#### GIVEN INFORMATION
>> Begin
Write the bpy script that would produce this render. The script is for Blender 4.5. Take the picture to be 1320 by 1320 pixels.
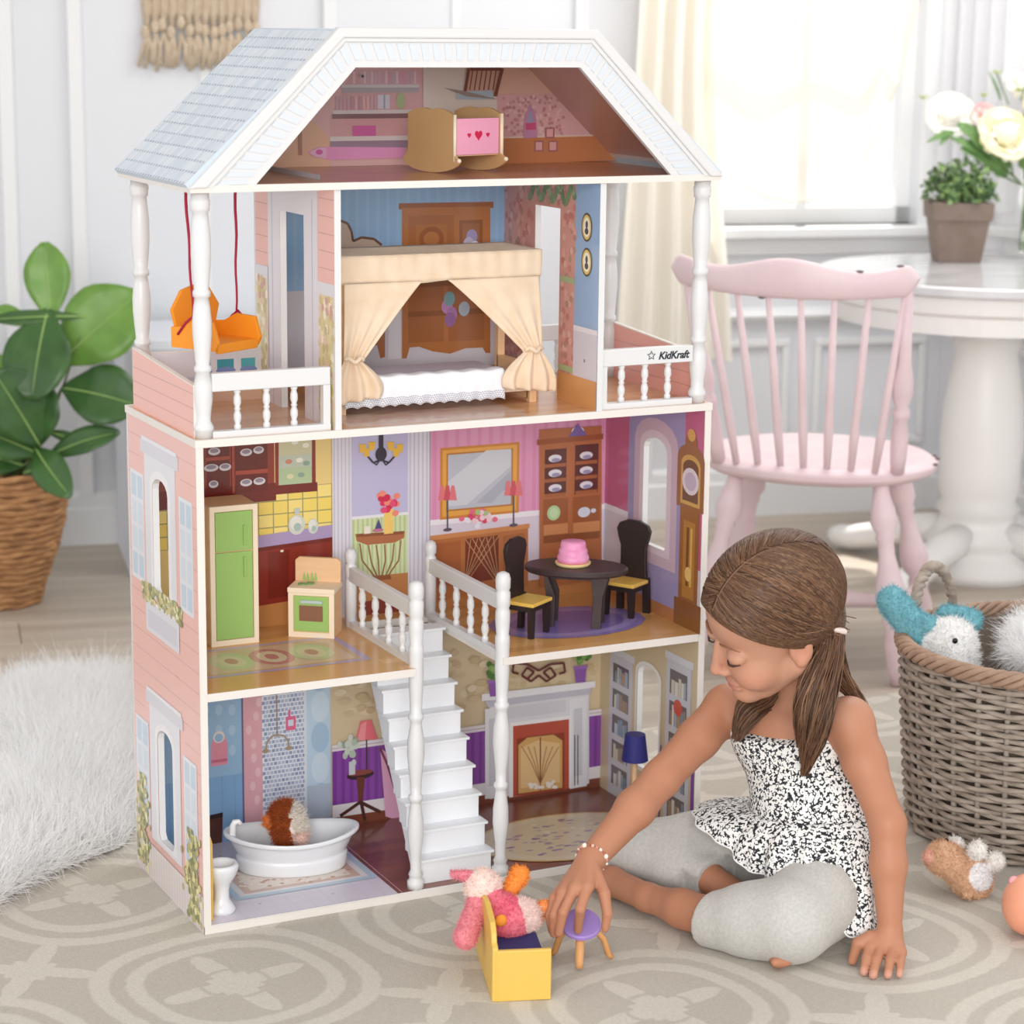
>> End
>> Begin
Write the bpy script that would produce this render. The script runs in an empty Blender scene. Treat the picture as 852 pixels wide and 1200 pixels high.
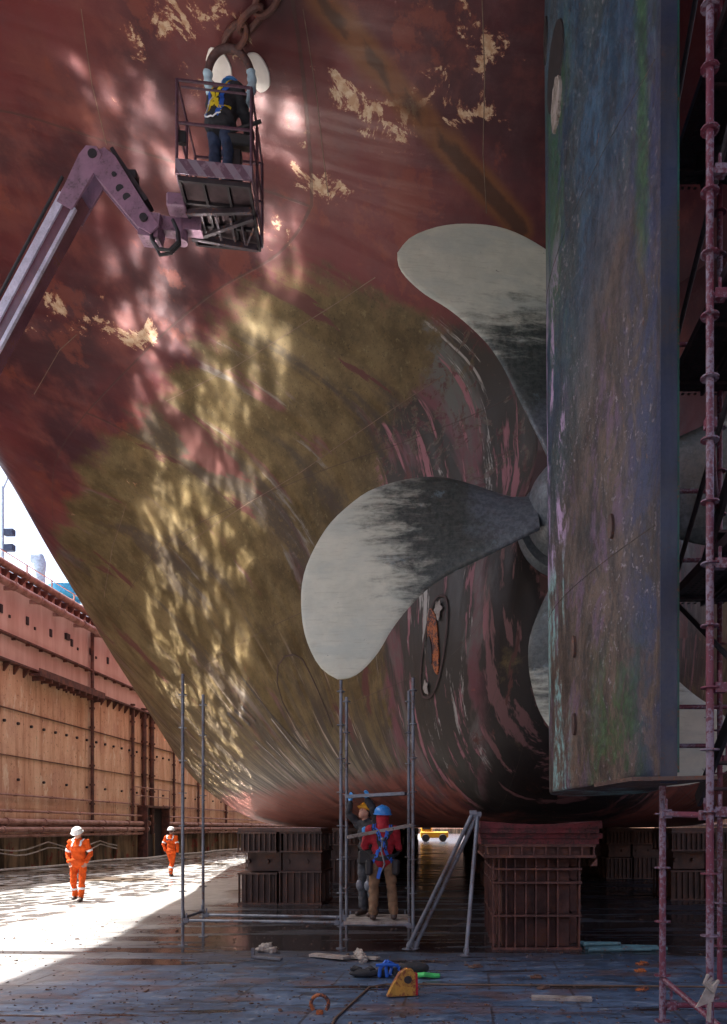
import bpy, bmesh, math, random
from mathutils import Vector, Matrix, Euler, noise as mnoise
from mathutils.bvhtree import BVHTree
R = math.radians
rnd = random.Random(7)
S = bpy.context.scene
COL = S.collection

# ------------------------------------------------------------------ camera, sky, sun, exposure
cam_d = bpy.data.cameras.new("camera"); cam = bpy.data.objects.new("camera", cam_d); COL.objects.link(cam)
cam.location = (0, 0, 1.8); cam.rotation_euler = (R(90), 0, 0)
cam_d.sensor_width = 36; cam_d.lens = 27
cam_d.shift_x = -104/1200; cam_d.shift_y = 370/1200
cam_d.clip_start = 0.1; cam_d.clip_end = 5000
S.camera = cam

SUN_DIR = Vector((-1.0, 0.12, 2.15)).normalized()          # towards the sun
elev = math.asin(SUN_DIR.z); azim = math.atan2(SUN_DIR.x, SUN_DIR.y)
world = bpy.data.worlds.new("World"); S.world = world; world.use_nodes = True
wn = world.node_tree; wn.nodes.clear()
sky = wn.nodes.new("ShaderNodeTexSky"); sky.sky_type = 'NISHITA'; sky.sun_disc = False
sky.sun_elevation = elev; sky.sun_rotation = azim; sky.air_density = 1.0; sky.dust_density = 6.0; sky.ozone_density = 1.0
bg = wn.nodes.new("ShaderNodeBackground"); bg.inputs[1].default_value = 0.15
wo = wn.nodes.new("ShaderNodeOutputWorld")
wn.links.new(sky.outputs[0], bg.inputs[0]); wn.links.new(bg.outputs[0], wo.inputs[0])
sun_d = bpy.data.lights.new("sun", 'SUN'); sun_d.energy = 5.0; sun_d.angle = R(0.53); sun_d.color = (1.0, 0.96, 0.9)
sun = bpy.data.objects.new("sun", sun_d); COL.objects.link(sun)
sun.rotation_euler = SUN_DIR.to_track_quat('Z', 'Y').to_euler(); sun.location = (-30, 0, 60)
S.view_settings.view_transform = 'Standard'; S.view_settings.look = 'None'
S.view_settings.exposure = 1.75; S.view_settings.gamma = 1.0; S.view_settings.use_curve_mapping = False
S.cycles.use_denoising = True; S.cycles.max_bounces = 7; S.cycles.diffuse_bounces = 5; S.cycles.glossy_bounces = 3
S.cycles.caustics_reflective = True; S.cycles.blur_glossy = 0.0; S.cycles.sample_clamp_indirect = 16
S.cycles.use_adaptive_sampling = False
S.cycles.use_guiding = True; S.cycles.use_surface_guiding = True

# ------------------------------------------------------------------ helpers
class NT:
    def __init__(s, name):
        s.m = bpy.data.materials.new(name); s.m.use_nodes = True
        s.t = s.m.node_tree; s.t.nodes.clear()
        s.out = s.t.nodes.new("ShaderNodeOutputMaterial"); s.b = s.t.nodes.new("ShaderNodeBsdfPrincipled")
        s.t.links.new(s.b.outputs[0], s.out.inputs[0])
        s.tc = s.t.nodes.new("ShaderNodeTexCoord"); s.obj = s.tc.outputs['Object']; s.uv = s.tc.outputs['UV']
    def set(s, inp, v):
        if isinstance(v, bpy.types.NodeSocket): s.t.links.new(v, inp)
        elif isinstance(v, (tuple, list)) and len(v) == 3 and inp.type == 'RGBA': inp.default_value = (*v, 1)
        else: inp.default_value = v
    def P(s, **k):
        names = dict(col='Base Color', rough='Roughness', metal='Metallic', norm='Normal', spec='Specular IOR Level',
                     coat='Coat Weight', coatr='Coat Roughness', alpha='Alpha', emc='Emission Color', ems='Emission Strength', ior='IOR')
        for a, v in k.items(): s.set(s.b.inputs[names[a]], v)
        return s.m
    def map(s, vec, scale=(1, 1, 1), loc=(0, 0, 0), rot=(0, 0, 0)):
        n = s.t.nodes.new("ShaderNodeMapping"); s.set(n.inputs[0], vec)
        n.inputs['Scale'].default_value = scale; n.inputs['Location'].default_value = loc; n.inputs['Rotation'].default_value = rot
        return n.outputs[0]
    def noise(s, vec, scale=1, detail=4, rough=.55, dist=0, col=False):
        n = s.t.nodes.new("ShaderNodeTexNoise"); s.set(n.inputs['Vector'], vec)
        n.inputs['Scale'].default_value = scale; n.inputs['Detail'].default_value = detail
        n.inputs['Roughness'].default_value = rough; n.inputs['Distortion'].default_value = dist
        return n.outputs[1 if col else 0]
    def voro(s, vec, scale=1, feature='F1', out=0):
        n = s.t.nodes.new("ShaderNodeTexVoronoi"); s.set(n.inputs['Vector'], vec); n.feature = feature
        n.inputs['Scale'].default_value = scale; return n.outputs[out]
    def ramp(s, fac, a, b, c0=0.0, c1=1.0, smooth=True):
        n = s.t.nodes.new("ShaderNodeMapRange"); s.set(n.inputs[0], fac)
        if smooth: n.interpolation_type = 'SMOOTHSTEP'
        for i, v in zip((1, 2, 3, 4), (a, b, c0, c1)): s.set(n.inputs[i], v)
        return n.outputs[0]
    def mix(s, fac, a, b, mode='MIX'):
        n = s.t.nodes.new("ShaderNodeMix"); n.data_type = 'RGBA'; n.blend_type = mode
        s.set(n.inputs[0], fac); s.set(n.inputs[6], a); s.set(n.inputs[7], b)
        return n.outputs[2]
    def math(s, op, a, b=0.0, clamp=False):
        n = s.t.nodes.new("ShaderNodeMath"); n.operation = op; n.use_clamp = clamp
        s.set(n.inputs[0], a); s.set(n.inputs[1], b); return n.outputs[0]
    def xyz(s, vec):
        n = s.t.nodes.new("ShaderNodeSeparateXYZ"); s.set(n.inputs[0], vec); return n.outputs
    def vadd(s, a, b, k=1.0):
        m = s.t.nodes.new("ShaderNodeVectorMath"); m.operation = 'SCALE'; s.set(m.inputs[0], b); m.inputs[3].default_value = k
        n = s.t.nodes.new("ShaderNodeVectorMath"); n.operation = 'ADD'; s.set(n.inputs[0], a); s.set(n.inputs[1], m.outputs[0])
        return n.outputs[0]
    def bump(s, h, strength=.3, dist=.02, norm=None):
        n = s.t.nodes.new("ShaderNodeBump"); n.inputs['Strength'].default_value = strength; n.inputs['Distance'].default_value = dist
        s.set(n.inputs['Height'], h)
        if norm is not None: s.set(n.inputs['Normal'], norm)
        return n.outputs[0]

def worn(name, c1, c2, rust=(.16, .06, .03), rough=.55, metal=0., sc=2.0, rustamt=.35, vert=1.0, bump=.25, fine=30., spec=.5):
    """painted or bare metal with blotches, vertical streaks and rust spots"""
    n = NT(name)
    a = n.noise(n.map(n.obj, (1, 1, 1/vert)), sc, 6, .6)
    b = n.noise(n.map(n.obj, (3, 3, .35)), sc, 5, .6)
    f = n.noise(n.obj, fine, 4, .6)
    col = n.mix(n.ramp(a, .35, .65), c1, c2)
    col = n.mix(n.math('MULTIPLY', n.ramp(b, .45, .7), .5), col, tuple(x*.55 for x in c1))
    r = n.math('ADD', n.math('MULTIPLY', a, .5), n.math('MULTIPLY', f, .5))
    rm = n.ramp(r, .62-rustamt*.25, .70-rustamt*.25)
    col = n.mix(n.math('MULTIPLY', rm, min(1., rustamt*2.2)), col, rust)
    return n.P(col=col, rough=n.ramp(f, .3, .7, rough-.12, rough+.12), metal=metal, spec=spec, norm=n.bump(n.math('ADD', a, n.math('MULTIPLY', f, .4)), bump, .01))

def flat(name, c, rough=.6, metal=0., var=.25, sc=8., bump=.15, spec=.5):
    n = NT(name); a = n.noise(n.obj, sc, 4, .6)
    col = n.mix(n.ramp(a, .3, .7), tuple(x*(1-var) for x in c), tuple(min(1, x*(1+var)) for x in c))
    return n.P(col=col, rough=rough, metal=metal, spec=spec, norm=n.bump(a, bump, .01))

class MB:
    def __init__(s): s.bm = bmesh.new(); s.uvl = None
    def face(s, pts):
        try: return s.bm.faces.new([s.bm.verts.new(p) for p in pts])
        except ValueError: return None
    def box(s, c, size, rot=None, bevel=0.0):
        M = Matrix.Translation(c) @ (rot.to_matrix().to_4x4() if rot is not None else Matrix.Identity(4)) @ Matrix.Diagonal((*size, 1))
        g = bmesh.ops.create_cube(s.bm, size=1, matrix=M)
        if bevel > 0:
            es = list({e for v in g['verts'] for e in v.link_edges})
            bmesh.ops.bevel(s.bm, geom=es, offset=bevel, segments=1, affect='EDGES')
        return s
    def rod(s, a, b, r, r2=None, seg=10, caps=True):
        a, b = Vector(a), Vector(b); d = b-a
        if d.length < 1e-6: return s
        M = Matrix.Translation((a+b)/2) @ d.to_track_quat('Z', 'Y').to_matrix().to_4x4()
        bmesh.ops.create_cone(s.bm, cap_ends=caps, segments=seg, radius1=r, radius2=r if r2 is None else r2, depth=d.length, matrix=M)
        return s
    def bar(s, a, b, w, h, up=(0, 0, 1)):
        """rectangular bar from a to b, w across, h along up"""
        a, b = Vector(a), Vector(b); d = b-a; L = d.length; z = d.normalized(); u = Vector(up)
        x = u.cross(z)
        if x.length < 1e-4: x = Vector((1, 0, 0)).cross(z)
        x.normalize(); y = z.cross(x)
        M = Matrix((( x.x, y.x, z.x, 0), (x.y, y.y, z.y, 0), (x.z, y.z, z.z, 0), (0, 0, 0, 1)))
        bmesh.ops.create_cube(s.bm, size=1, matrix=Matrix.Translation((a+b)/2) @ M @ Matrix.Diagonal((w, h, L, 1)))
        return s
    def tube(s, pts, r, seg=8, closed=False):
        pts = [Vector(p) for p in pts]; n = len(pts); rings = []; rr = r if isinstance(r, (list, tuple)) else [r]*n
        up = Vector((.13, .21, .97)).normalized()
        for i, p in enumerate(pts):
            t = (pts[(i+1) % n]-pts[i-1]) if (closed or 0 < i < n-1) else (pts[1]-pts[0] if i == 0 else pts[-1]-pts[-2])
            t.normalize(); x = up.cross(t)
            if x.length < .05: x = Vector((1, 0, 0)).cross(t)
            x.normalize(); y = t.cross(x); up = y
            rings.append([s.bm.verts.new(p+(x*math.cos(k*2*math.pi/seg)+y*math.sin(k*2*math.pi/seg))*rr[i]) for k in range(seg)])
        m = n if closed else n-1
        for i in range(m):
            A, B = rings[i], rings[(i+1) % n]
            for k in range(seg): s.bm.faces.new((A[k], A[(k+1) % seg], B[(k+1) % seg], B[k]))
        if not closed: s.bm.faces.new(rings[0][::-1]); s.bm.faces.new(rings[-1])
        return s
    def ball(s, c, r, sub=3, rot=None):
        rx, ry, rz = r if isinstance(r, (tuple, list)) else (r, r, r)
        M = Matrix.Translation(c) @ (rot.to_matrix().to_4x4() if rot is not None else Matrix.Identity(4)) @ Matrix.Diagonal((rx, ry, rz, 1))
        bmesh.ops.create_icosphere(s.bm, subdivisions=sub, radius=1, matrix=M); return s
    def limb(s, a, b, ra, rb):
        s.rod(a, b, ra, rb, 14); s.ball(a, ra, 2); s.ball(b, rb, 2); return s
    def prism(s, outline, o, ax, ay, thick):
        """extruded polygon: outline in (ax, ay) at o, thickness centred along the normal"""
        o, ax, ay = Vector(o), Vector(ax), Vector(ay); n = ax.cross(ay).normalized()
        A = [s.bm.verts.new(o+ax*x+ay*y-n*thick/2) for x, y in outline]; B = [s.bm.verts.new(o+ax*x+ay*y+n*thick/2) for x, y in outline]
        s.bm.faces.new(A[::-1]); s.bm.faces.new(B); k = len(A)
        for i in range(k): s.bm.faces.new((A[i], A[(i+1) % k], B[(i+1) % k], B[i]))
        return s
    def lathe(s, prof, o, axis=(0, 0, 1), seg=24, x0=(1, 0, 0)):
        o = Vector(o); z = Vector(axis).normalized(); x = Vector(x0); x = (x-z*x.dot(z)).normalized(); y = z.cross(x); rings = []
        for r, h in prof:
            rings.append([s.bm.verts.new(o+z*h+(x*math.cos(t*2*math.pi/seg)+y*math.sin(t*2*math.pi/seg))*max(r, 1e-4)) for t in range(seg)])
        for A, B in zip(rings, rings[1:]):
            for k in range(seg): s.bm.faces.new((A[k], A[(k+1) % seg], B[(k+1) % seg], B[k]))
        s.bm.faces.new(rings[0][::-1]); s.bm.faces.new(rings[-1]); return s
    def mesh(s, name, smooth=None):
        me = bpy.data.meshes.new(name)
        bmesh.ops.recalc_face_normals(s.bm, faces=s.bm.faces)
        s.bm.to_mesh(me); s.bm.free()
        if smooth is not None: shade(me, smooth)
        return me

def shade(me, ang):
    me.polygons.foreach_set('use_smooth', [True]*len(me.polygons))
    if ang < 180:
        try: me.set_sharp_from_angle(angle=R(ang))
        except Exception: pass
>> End
>> Begin
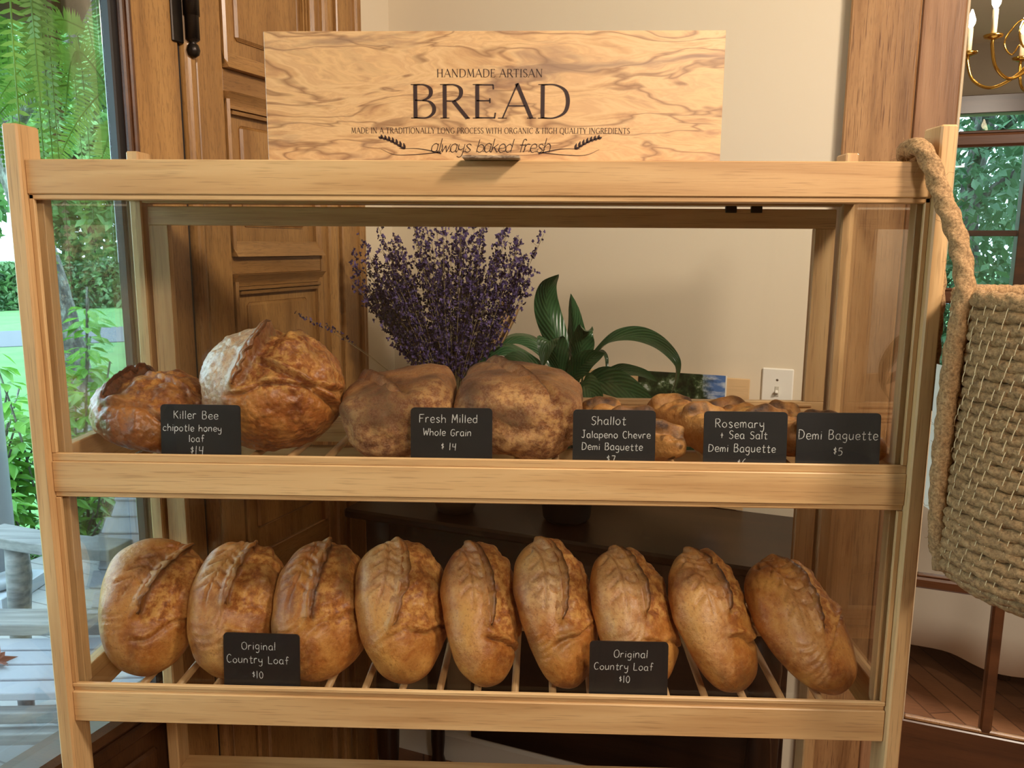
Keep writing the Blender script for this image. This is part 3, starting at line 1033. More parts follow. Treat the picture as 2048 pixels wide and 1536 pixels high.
>> End
#### WHAT TO DO
Copy the part that starts at the line with "1200 pixels high." and finishes at the line with "COL = S.collection", both included, and nothing more. Pictures are left out.

#### TASK RESULT
Write the bpy script that would produce this render. The script runs in an empty Blender scene. Treat the picture as 852 pixels wide and 1200 pixels high.
import bpy, bmesh, math, random
from mathutils import Vector, Matrix, Euler, noise as mnoise
from mathutils.bvhtree import BVHTree
R = math.radians
rnd = random.Random(7)
S = bpy.context.scene
COL = S.collection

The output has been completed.